Ein tiefschürfender Kopfsatz vermittelte den Eindruck, als wolle Mahler noch ein letztes Mal alles aus der Kategorie Symphonie herausholen und parallel dazu neue Wege aufzeigen. Lustvoll wurde anschließend in den beiden Mittelsätzen die Symphonie quasi in kleine Stücke zerrissen, vieles klang schief, Melodien verloren sich, Ideen vermischten sich zu einem grotesken Tanz der Absurdität. In Petrenkos Interpretation kam nur selten das Gefühl von Hoffnungslosigkeit oder gar Tod auf. Diese Symphonie erhob keinen Anspruch auf ein allerletztes Werk. Und tatsächlich sollte noch eine unvollendete Zehnte folgen. Dies dann aber als wirklicher Abschied vom Leben, ja eine Botschaft aus dem Jenseits bei dem Mahler dann auch Hilfe aus dem Diesseits brauchte. Diese kam 1960 dann in der Person des Musikwissenschaftlers Deryck Cooke, der die Zehnte vervollständigte. So verwunderte es nicht, wenn Petrenko Mahlers 9. Symphonie mit sehr viel Energie, Lebendigkeit und Licht dirigierte. Vor allem die drei ersten Sätze vermittelten dieses Gefühl eines neuen Aufbruchs, während das wunderbare Schlussadagio dann noch einmal die Gattung Symphonie in schönster Form aufleben ließ.

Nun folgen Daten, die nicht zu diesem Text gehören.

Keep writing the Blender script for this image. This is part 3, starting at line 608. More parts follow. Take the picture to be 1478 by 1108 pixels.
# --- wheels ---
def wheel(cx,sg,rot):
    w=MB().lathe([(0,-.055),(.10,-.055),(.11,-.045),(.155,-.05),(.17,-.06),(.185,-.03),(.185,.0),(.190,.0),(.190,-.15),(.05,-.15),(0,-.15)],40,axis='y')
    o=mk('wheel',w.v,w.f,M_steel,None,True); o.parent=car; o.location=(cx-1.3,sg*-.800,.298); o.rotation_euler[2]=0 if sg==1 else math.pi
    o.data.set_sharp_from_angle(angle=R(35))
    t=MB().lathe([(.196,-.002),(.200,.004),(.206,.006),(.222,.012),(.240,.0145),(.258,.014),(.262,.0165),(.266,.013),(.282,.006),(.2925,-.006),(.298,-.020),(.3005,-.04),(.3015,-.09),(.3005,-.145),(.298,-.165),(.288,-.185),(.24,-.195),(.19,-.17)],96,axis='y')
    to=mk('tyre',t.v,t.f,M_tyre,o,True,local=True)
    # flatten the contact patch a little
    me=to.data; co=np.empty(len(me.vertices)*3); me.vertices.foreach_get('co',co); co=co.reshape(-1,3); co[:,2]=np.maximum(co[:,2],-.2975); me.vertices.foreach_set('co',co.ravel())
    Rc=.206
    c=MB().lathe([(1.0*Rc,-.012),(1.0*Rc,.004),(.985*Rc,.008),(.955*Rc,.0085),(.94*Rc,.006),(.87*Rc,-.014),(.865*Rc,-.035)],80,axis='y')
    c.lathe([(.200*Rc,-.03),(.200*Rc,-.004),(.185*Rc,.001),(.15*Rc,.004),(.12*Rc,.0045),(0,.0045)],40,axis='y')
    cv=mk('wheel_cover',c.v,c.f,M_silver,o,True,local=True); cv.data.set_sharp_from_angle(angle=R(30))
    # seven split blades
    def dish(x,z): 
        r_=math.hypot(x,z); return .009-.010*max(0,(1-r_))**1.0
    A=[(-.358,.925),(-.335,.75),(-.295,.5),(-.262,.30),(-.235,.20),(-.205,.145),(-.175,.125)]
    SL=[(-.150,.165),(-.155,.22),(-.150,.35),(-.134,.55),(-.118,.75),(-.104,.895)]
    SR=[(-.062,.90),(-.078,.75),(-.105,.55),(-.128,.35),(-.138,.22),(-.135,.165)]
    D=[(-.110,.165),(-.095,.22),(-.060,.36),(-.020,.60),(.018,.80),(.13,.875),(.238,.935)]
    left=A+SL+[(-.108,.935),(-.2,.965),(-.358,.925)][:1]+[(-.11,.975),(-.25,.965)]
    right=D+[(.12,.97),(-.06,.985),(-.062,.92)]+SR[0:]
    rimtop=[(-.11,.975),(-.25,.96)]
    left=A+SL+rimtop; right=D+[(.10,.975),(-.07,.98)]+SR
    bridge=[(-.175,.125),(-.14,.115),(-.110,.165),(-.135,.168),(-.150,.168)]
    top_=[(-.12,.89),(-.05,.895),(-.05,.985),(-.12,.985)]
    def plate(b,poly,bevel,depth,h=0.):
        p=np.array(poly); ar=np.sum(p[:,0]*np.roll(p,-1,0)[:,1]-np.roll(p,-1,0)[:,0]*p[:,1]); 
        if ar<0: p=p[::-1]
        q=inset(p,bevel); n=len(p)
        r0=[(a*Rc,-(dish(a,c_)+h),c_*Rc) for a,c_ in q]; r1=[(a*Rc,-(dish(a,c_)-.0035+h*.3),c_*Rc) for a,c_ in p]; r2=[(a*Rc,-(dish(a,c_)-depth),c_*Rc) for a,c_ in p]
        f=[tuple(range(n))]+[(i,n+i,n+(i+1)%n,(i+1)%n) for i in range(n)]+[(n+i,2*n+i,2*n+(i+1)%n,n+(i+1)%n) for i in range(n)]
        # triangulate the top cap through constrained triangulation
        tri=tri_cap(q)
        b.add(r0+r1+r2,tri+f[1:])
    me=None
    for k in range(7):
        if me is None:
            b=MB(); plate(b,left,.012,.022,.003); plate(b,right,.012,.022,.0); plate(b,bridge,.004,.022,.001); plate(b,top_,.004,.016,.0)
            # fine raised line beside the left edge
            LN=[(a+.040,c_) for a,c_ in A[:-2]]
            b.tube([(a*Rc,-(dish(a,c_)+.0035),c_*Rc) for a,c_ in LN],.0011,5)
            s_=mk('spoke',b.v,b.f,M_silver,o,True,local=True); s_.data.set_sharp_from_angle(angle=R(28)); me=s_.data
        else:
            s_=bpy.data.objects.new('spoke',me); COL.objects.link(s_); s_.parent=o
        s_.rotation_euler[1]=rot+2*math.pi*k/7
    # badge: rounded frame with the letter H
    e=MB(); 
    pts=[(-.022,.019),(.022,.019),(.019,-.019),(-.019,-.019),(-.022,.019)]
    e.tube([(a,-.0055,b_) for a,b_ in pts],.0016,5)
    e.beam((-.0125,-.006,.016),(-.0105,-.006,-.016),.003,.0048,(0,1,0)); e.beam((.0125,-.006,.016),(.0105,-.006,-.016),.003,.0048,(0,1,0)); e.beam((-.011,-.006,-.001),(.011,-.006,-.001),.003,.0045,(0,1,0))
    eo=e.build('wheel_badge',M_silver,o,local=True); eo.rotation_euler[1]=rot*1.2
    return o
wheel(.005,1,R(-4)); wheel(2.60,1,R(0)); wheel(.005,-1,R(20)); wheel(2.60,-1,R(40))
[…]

Was in Petrenkos Interpretation faszinierte, das war die innere Geschlossenheit und das Vermögen, Mahlers Spätwerk in einem anderen, neuen Licht zu zeigen, ohne dabei die Tradition zu verraten. Und dabei wurde es dem Zuhörer an keiner Stelle langweilig. Petrenko gelang das Kunststück, während über 80 Minuten die Spannung hochzuhalten und seine Sicht, seine Konzeption sehr deutlich herauszuarbeiten. Das ging aber auch nur, weil die Berliner Philharmoniker ihrem Chefdirigenten hundertprozentig folgten. Besser kann ein Orchesterspiel nicht sein; selten habe ich dieses Werk so transparent, so vielschichtig und so plausibel erlebt wie an diesem Abend. Sicher, der späte Abbado rührte mich hier mit seinem ergreifenden Humanismus und seiner eigenen Nähe zum Tod zu Tränen, doch Petrenkos zukunftsweisende Interpretation war nicht minder faszinierend. Zumal die Berliner Philharmoniker mit ihrem einmaligen Klang (welches pianissimo in den Streichern zum Schluss des Adagio!) und vor allem einem gemeinsamen Atem dieser Symphonie Leben und Struktur gleichermaßen einzuhauchen vermochten.